European Case Law Identifier: ECLI:AT:OGH0002:2023:0150OS00016.23A.0419.000
Rechtsgebiet: Strafrecht
Fachgebiet: Grundrechte
Spruch:
Dem Antrag wird stattgegeben.
Es werden das Urteil des Landesgerichts für Strafsachen Wien als Schöffengericht vom 30. Oktober 2015, GZ 46 Hv 46/15t‑81, der Beschluss des Obersten Gerichtshofs vom 14. Juli 2016, AZ 12 Os 5/16a, und das Urteil des Oberlandesgerichts Wien als Berufungsgericht vom 3. November 2016, AZ 33 Bs 249/16h, jeweils im * J* betreffenden Teil, aufgehoben und es wird die Sache insoweit zur Erneuerung des Verfahrens an das Landesgericht für Strafsachen Wien verwiesen.
Gründe:
[1] Mit Urteil des Landesgerichts für Strafsachen Wien als Schöffengericht vom 30. Oktober 2015, GZ 46 Hv 46/15t-81, wurde * J* des Verbrechens des Suchtgifthandels nach § 28a Abs 1 fünfter Fall, Abs 4 Z 3 SMG, § 15 Abs 1 StGB (I./B./1./ und 2./) sowie des Verbrechens des Suchtgifthandels nach § 28a Abs 1 vierter Fall, Abs 4 Z 3 SMG (I./B./4./) schuldig erkannt.

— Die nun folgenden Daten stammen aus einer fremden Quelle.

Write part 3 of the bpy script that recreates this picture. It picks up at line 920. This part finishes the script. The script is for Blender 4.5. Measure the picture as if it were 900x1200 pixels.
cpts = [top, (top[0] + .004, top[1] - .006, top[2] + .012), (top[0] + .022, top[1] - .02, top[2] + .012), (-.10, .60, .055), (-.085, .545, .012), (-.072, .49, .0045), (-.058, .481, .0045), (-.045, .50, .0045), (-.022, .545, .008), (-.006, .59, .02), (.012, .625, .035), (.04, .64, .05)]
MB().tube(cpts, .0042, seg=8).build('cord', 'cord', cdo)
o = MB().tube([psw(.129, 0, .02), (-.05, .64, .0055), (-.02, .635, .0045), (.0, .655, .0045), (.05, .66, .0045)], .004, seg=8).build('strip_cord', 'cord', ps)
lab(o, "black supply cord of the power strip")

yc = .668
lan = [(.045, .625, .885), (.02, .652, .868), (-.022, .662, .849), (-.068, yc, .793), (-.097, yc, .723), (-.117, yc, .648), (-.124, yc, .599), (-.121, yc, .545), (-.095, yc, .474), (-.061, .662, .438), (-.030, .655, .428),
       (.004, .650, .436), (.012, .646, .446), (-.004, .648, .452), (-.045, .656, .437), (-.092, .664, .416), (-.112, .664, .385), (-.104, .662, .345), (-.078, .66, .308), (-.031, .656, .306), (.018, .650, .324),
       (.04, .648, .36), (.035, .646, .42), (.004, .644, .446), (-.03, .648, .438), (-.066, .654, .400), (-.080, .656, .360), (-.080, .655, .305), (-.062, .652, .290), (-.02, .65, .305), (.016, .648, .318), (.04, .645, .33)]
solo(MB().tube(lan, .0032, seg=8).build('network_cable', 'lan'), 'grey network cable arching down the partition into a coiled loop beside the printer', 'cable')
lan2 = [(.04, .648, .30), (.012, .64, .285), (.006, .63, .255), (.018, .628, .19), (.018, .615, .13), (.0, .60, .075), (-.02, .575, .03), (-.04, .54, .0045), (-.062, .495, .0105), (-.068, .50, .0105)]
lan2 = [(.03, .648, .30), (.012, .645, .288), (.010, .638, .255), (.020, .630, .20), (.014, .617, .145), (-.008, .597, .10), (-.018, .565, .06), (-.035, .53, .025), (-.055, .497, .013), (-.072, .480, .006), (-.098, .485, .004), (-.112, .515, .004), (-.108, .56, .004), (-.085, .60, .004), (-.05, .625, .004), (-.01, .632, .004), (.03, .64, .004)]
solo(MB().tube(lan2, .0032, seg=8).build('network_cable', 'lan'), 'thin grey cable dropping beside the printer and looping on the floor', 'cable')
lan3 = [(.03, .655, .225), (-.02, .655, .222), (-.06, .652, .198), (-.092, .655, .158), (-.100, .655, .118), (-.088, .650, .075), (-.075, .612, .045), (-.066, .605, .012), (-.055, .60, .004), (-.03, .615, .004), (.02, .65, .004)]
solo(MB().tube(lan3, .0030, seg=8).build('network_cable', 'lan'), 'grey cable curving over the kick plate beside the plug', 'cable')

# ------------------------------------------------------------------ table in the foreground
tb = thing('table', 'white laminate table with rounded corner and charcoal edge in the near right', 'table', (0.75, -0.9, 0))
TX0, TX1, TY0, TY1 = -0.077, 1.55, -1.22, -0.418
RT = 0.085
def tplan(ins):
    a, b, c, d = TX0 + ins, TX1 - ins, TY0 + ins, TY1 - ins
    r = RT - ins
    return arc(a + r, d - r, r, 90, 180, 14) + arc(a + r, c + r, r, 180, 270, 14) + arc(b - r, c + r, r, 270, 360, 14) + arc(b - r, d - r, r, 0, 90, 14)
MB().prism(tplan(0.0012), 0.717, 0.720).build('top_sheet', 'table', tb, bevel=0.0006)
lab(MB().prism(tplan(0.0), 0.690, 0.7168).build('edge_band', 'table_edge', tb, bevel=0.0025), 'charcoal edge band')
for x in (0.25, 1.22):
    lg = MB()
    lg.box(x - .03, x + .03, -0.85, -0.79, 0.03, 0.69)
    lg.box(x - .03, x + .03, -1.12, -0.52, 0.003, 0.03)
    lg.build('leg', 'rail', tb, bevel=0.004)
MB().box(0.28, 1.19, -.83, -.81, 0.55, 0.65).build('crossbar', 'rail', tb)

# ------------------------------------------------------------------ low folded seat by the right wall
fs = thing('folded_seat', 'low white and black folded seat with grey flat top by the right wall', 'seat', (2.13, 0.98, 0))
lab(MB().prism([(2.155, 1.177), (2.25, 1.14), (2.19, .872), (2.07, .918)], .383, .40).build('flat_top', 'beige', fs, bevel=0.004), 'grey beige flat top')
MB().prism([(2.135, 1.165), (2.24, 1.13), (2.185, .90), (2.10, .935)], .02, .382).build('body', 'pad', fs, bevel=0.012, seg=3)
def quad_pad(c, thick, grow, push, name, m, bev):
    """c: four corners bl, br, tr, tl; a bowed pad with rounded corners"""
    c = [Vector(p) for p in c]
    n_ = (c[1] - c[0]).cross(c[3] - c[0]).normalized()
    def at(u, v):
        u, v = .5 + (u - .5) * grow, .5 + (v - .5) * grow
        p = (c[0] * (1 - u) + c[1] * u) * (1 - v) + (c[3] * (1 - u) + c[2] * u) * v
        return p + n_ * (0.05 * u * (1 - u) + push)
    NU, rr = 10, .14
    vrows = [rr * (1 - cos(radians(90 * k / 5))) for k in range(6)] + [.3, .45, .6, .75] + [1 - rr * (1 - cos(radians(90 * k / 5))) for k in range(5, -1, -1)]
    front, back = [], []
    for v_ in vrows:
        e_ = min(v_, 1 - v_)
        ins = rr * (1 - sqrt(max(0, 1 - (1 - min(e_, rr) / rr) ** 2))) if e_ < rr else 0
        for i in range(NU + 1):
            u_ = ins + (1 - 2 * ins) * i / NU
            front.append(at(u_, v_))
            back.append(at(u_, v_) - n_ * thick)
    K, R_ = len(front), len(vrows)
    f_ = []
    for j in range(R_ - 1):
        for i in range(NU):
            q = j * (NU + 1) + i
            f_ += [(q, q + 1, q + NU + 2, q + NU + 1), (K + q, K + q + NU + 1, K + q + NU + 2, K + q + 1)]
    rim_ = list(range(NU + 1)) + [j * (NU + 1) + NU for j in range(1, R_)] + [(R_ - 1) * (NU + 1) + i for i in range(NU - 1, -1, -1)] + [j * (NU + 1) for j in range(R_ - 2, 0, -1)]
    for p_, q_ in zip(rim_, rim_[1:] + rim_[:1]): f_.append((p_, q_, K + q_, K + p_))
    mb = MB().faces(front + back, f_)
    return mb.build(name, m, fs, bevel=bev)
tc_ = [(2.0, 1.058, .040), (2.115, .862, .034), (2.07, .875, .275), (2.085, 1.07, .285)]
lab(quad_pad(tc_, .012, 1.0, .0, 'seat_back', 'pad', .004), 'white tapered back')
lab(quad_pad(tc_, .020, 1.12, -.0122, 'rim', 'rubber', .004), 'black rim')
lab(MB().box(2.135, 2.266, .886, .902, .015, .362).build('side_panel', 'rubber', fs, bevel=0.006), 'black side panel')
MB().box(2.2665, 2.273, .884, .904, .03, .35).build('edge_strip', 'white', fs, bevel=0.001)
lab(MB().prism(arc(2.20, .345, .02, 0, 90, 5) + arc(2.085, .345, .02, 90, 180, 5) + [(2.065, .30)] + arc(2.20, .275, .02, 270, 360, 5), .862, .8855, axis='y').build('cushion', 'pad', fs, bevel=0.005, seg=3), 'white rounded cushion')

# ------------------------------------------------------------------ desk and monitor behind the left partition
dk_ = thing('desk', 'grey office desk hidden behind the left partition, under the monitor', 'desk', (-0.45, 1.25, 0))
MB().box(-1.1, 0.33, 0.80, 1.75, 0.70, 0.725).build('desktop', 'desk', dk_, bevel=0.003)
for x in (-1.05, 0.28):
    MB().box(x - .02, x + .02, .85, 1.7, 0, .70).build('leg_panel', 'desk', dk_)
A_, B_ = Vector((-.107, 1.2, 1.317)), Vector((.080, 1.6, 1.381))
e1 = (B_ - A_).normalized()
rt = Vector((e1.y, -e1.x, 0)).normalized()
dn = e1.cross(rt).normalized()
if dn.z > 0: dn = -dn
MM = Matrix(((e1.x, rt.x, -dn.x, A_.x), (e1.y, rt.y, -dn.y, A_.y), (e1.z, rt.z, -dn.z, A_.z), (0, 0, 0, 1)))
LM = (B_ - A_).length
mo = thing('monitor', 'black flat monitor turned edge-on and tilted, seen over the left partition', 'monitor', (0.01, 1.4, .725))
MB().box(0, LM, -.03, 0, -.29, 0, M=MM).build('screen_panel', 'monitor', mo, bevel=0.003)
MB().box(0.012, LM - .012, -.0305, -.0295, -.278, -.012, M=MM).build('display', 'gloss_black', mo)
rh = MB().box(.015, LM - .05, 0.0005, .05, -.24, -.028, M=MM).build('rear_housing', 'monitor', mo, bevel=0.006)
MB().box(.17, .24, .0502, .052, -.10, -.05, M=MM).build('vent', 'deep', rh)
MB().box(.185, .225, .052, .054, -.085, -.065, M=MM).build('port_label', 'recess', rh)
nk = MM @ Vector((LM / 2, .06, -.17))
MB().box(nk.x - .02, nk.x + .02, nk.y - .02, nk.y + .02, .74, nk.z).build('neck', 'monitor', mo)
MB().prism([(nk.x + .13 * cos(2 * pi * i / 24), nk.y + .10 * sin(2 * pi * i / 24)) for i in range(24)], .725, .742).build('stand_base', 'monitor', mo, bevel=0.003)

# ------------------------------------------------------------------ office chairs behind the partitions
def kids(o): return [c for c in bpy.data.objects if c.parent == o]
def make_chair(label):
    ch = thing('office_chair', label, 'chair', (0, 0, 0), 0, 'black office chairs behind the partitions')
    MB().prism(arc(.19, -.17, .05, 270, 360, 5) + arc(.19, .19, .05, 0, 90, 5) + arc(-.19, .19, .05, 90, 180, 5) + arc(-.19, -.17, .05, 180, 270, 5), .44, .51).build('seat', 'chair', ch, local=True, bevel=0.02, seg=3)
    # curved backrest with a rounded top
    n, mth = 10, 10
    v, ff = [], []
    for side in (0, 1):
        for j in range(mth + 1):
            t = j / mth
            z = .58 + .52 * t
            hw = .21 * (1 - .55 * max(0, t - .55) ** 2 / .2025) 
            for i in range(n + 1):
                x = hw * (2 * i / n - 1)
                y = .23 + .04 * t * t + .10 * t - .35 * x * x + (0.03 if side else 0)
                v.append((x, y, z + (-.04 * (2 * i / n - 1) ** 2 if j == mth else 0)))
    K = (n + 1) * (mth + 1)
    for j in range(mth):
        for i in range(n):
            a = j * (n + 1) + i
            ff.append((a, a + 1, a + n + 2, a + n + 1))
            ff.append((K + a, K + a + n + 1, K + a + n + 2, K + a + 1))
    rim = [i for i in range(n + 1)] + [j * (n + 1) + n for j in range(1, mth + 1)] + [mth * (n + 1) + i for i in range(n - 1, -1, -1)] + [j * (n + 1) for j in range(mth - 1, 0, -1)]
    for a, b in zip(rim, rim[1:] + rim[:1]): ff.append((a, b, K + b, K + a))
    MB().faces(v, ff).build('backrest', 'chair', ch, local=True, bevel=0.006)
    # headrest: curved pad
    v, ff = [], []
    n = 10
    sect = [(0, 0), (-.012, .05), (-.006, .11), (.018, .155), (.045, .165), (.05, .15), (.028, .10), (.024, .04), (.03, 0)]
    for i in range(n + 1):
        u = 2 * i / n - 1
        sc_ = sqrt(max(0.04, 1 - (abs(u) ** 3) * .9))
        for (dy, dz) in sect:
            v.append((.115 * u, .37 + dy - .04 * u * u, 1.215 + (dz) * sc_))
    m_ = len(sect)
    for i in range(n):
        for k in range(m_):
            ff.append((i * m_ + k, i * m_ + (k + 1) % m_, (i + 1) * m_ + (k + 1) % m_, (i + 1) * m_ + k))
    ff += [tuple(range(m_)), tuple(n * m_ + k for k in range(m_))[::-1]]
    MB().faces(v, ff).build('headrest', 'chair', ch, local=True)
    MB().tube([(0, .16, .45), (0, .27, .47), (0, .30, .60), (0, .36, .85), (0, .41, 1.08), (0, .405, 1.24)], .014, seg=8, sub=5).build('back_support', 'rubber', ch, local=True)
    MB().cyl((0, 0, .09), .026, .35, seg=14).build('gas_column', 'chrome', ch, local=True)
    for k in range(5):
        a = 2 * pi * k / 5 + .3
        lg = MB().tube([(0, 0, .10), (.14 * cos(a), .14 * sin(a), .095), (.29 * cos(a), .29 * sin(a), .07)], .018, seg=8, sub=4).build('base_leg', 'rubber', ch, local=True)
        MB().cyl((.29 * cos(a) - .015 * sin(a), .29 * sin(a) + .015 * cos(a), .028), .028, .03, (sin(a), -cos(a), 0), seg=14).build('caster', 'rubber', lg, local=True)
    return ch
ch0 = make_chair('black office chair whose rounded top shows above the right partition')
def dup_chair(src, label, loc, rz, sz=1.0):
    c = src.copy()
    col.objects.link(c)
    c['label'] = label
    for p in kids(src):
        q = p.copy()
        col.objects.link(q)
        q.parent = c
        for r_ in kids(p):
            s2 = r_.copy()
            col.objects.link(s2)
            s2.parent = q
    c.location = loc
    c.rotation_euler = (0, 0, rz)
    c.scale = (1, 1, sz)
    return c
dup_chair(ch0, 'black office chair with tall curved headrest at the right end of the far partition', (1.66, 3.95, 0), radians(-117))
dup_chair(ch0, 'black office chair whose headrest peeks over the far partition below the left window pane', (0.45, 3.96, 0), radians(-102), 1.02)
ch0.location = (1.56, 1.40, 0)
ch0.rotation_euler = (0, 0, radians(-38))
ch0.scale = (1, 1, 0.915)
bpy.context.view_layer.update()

[2] Das Gericht ging bei seinen Feststellungen von einer unzulässigen Tatprovokation des J* seitens einer polizeilichen Vertrauensperson aus und verhängte – nach mildernd ziffernmäßig berücksichtigter Strafreduktion um sechs Monate – eine Freiheitsstrafe von sechs Jahren (US 9 ff, 24 f).
[3] Mit Beschluss vom 14. Juli 2016, AZ 12 Os 5/16a, wies der Oberste Gerichtshof die gegen dieses Urteil gerichtete Nichtigkeitsbeschwerde des Genannten zurück; dessen Berufung hingegen gab das Oberlandesgericht Wien mit Urteil vom 3. November 2016, AZ 33 Bs 249/16h, Folge und setzte – ebenfalls unter Berücksichtigung der unzulässigen Tatprovokation (US 8 f) – die verhängte Freiheitsstrafe auf fünf Jahre und drei Monate herab.
[4] Mit über Klage des Verurteilten ergangener Entscheidung des Europäischen Gerichtshofs für Menschenrechte (EGMR 24. 1. 2023, 54664/16, J*/Österreich), stellte dieser in Ansehung der gegenständlichen Strafsache eine Verletzung des Art 6 Abs 1 EMRK fest, weil – zusammengefasst – eine bloße, selbst signifikante Strafreduktion die fallbezogen infolge festgestellter staatlicher Tatprovokation bewirkte Verletzung des Art 6 Abs 1 EMRK nicht hinreichend auszugleichen vermag.
[5] Gestützt auf diese Entscheidung des EGMR beantragt der Verurteilte die Erneuerung des Strafverfahrens gemäß § 363a StPO.
Rechtliche Beurteilung
[6] Wird in einem Urteil des EGMR eine Verletzung der Konvention zum Schutz der Menschenrechte und Grundfreiheiten oder eines ihrer Zusatzprotokolle durch eine Entscheidung oder Verfügung eines Strafgerichts festgestellt, so ist das Verfahren auf Antrag insoweit zu erneuern, als nicht auszuschließen ist, dass die Verletzung einen für den hievon Betroffenen nachteiligen Einfluss auf den Inhalt einer strafgerichtlichen Entscheidung ausüben konnte (§ 363a Abs 1 StPO).
[7] Nach Lage des Falls ist die Möglichkeit einer nachteiligen Auswirkung der festgestellten Grundrechtsverletzung zu bejahen, weil nicht ausgeschlossen werden kann, dass die Strafgerichte bei – wie oben dargestellter – konventionskonformer Vorgangsweise im Verfahren zu einer für den Angeklagten günstigeren Entscheidung gekommen wären.
[8] Demgemäß war gemäß § 363b Abs 3 StPO bei nichtöffentlicher Beratung dem Erneuerungsantrag wie aus dem Spruch ersichtlich stattzugeben.
[9] Einer förmlichen Aufhebung der auf dem kassierten Urteilsspruch beruhenden Anordnungen, Beschlüsse und Verfügungen bedarf es nicht (RIS-Justiz RS0100444).